On May 3, 2011, at 7:23 AM, turquoiseb wrote:

It seems that both camps actively work at denying each
the other's experience.  Like a spiritual warfare is
going on over the hearts and minds of the meditation market.

What an incredible crock of horseshit.

I can honestly state that I have never encountered
an organization that claims that its technique of
meditation is "best" OTHER THAN THE TMO.

Or one that claims to produce higher states of consciousness, but all they produce is junk science to back these alleged claims.

Fortunately for them, you can fool the hypnotized a lot of the time; "for we know the hypnotized never lie".


The most I've ever heard any other organization say
is that some of its techniques are possibly better
for people of a certain disposition, whereas other
techniques they teach may be better for those of a
different disposition. The question of "best" does
not come up, almost by definition, because all of
these organizations teach multiple techniques.
There was never any impetus for them to declare
one of them "best," as there was for the TMO, for
the simple reason that it had nothing else to sell.

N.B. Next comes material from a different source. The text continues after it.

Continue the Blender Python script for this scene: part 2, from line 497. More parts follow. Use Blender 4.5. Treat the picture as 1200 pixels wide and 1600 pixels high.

The most balanced approach I know, and this is true of Hindu meditation and Buddhist meditation and very likely other forms of meditation as well: it's about tailoring it to the persons unique disposition, not the student toeing the line to a monolithic technique. This is interesting because a huge selling point for me was that TM teachers were portrayed as mantric experts who via the supreme wisdom of Guru Dev and the Maharishi gave mantra diksha based on the unique qualities of the individuals' nervous system! In other words, they were customizing the mantra to the person.

How true to that turn out to be?:  not very.

That's NOT to say there can not be general techniques relevant for the masses. There always has been such generalized methods. But tailor-made and "off the rack" will always vary in their relative efficacy.


Most of the organizations I've dealt with that
teach meditation would be affronted even by the
notion that there is such a thing as the "meditation
marketplace." That a phrase that only a TMer or
someone from some other group *trying to make money
by teaching meditation* would think up. The organi-
zations I'm talking about all teach for free, so
such a low-vibe concern as "marketing" what they
teach or selling it in a "marketplace" would never
even occur to them.

As for the idea of making meditation mandatory in
schools, that is also something that would never
occur to these other organizations. If someone
brought the idea up, they would first laugh, think-
ing that you were joking, and then be affronted,
because the idea of imposing meditation on anyone
or mandating its practice would be anathema to
them. They wouldn't understand how anyone could
even think such a low-vibe idea up.

It takes a Maharishi, or one of his followers, to
think of something like that. But that's probably
because they think in terms of a "meditation
marketplace." To them it doesn't matter whether
individuals pay for it or a school system pays for
it, just so long as they get paid.

Like I've said many times, the TMO are probably the premier practitioners of spiritual materialism for our era.